Trey also discusses the turn-around times from move out to the next move in. He says it’s a company policy that they try to have apartments turned within 11 days of move out for the next resident. This is much shorter than the industry standard. When he had single family houses, it could take him two months to turn it over after a move out. Joe agrees that it takes longer to turn around a single family home after a move out but he prioritizes it and gets it done as quickly as possible because he understands the importance of spending money to get it done quicker. 


Even though Joe has been a successful single family investor, he prefers multi family investments because of all of these reasons above. Trey asks Joe to discuss some of the advantages and things he likes about single family investments. Joe says the longevity of his tenants is a positive. He’s had tenants for as long as 10 years. The average time is usually 2-3 years but some are in the 6-8 year range.

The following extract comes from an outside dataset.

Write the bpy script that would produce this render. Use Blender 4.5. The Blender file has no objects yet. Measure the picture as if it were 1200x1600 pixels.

He likes that he doesn’t have a ton of turnover. 


Rookie Mistakes


Trey reflects on his early years in real estate investing and learning from his mentor. He didn't know some of the basic things like the urgency of renovating a newly acquired property. Now he has a team that comes in immediately to assess and upgrade a property as soon as it’s acquired. He asks Joe what were his rookie mistakes early on in his real estate career.

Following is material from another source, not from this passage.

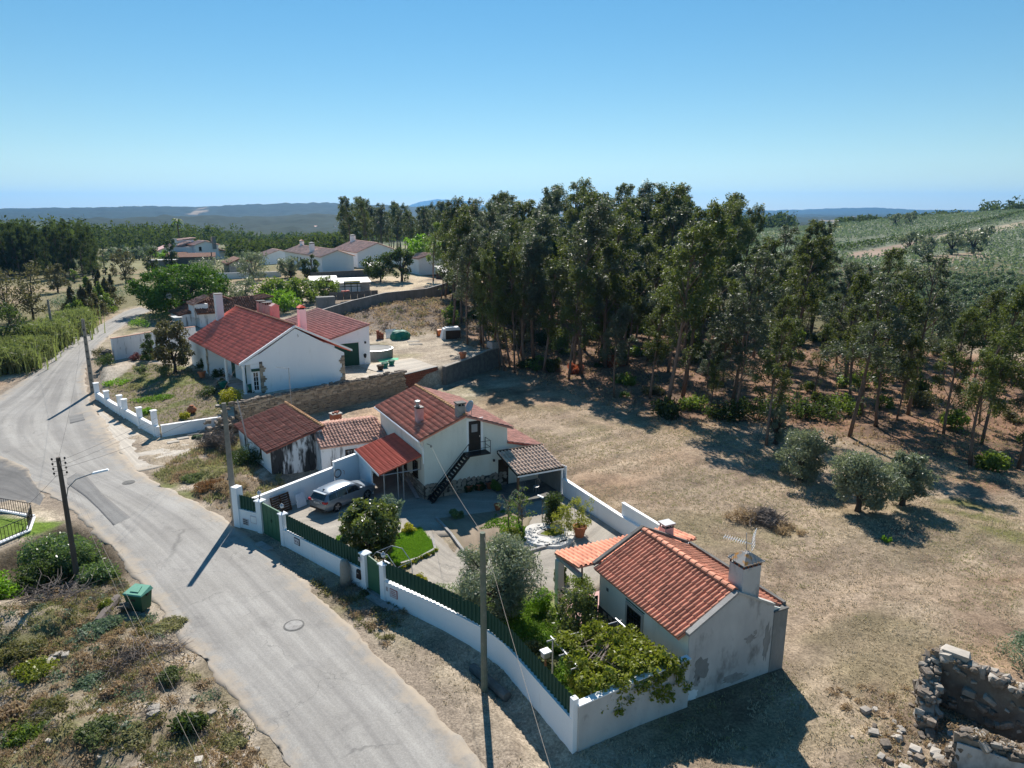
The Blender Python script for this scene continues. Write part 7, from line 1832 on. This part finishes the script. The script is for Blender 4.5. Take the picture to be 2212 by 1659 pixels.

Joe says he made a lot of rookie mistakes but he always bought distressed properties so he knew a certain amount of work had to be done before he could bring in a resident. He knew it would have to be painted, carpet torn out, etc. and he took notes on the condition of the property. He has a similar list when an apartment turns over- he always repaints and replaces carpet. He knows that he has to line these things up in the order of the work that needs to be done to get everything fixed and updated efficiently so he can turn it over again. In the beginning of Joe’s career, he didn’t have his list of “go-to” repair workers. He would do the painting himself and then line up a carpenter and so forth and so on. He was not as efficient as he is now and has definitely implemented a better process over the years. 


Value Play Adds


Trey elaborates on the importance of the upgrades. He says that people are very willing to pay extra rent each month for upgraded amenities. He says his residents are excited and they even share it on social media proudly for their families to see. People underestimate how hungry people are for a better life and the opportunity to be proud of where they live.

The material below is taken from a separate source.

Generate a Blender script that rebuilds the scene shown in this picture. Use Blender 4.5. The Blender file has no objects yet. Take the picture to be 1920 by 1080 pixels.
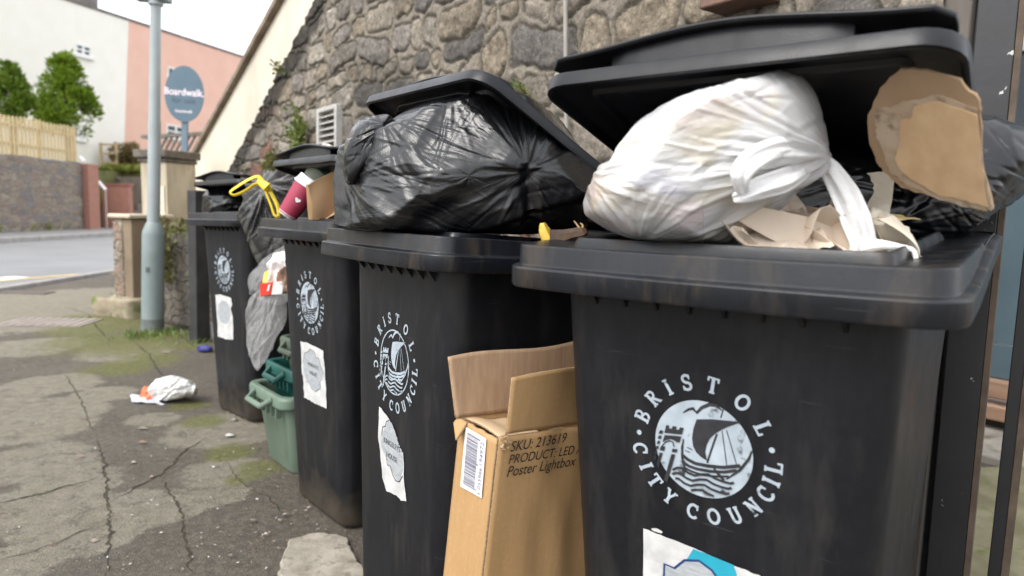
import bpy, bmesh, math, random
import numpy as np
from mathutils import Vector, Matrix
random.seed(7); RNG = np.random.default_rng(7)
SC = bpy.context.scene
COL = SC.collection
R = math.radians

# ------------------------------------------------------------------ camera
F_PX, PITCH, ROLL, EYE = 1274.7, 0.1122, 0.0272, 1.0658      # focal length in px of a 1920 wide frame
cp, sp, cr, sr = math.cos(PITCH), math.sin(PITCH), math.cos(ROLL), math.sin(ROLL)
FWD = Vector((0, cp, -sp)); UP0 = Vector((0, sp, cp)); RT0 = Vector((1, 0, 0))
RT = RT0 * cr + UP0 * sr; UP = UP0 * cr - RT0 * sr
cam = bpy.data.cameras.new('camera'); co = bpy.data.objects.new('camera', cam); COL.objects.link(co)
co.matrix_world = Matrix(((RT.x, UP.x, -FWD.x, 0), (RT.y, UP.y, -FWD.y, 0), (RT.z, UP.z, -FWD.z, EYE), (0, 0, 0, 1)))
cam.sensor_width = 36; cam.lens = 36 * F_PX / 1920; cam.clip_start = .05; cam.clip_end = 2000
cam.dof.use_dof = True; cam.dof.focus_distance = 1.36; cam.dof.aperture_fstop = 3.6
SC.camera = co

# ------------------------------------------------------------------ light
SUN_EL, SUN_AZ = R(48), R(-135)          # azimuth from +Y, towards the left and a little behind the viewer
w = bpy.data.worlds.new('World'); SC.world = w; w.use_nodes = True
nt = w.node_tree; nt.nodes.clear()
sky = nt.nodes.new('ShaderNodeTexSky'); sky.sky_type = 'NISHITA'; sky.sun_disc = False
sky.sun_elevation = SUN_EL; sky.sun_rotation = SUN_AZ; sky.air_density = 1.0; sky.dust_density = 5; sky.ozone_density = 1
hs = nt.nodes.new('ShaderNodeHueSaturation'); hs.inputs['Saturation'].default_value = .22
mx = nt.nodes.new('ShaderNodeMix'); mx.data_type = 'RGBA'; mx.inputs[0].default_value = .6
mx.inputs[7].default_value = (7.7, 7.9, 8.35, 1)               # even cloud cover over the clear sky
bg = nt.nodes.new('ShaderNodeBackground'); bg.inputs['Strength'].default_value = .15
ow = nt.nodes.new('ShaderNodeOutputWorld')
nt.links.new(sky.outputs[0], hs.inputs['Color']); nt.links.new(hs.outputs[0], mx.inputs[6])
nt.links.new(mx.outputs[2], bg.inputs[0]); nt.links.new(bg.outputs[0], ow.inputs[0])
sl = bpy.data.lights.new('sun', 'SUN'); sl.energy = 1.0; sl.angle = R(30); sl.color = (1, .96, .9)
so = bpy.data.objects.new('sun', sl); COL.objects.link(so)
sd = Vector((math.sin(SUN_AZ) * math.cos(SUN_EL), math.cos(SUN_AZ) * math.cos(SUN_EL), math.sin(SUN_EL)))
so.rotation_euler = sd.to_track_quat('Z', 'Y').to_euler(); so.location = sd * 30
SC.view_settings.view_transform = 'Standard'; SC.view_settings.look = 'None'
SC.view_settings.exposure = 1.08; SC.view_settings.gamma = 1

# ------------------------------------------------------------------ sight lines: pixel of the photograph -> point at a chosen distance
def ray(px, py):
    x, y = px - 960, py - 540
    d = FWD * F_PX + RT * x - UP * y
    return d / d.y
def at(px, py, Y): return Vector((0, 0, EYE)) + ray(px, py) * Y
def gp(px, py, z=0):
    d = ray(px, py); s = (z - EYE) / d.z
    return Vector((0, 0, EYE)) + d * s
WN = Vector((.8145, .5802, 0)); WT = Vector((-.5802, .8145, 0)); WD = 1.60    # the stone wall's plane: WN.p = WD
def wp(px, py, off=0):
    d = ray(px, py); s = (WD - off) / (d.dot(WN)); return Vector((0, 0, EYE)) + d * s
def wtz(px, py):
    p = wp(px, py); return p.dot(WT), p.z
def wpt(t, z, off=0): return WN * (WD - off) + WT * t + Vector((0, 0, z))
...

Joe agrees that it’s not difficult to rent out upgraded apartments at higher rents. He remembers the first deal he worked on with Trey and their ability to get it 95% rented within the first 120 days because of the upgrades. He thinks a lot of investors confuse price with value.

“Price is only an issue in the absence of value.” Quoting a manager from his past, Joe Haberstroh


Joe says any time he bought a house, he made sure his rent was priced at $100 more per month but he gave $200 worth of value. This ensured that his houses were always rented before the cheaper ones. 


Trey reiterates that price and value are not the same thing. As an investor, if you’re worried about getting to a higher price it’s because you’re not recognizing the value you’ve added OR you’re not adding enough value to the property. The only deals Trey does are ones where he can upgrade them and give residents a nicer, safer place to call home. There is a massive shortage of affordable housing that has actually been well- maintained, upgraded, or renovated. 


Advice to New Investors


Joe says there are a lot of “gurus” who have price rules for what you should pay for what you need to rehab but you have to look at your situation. He says there are so many deals that he lost for $1000, or $2000, or $5000 and looking at their values today makes you think “gosh, that was the dumbest thing I’ve done.” If you’re a long-term investor on the single family side, if you hold a property for 5-10 years it doesn’t really matter what you pay for it today. Obviously you don’t want to pay double for it but the point is to just get started. Don’t miss a deal over a small amount of money if you’re a long term investor. Unless you mismanage something and let it rot, it will be worth more in 10 years than it is today.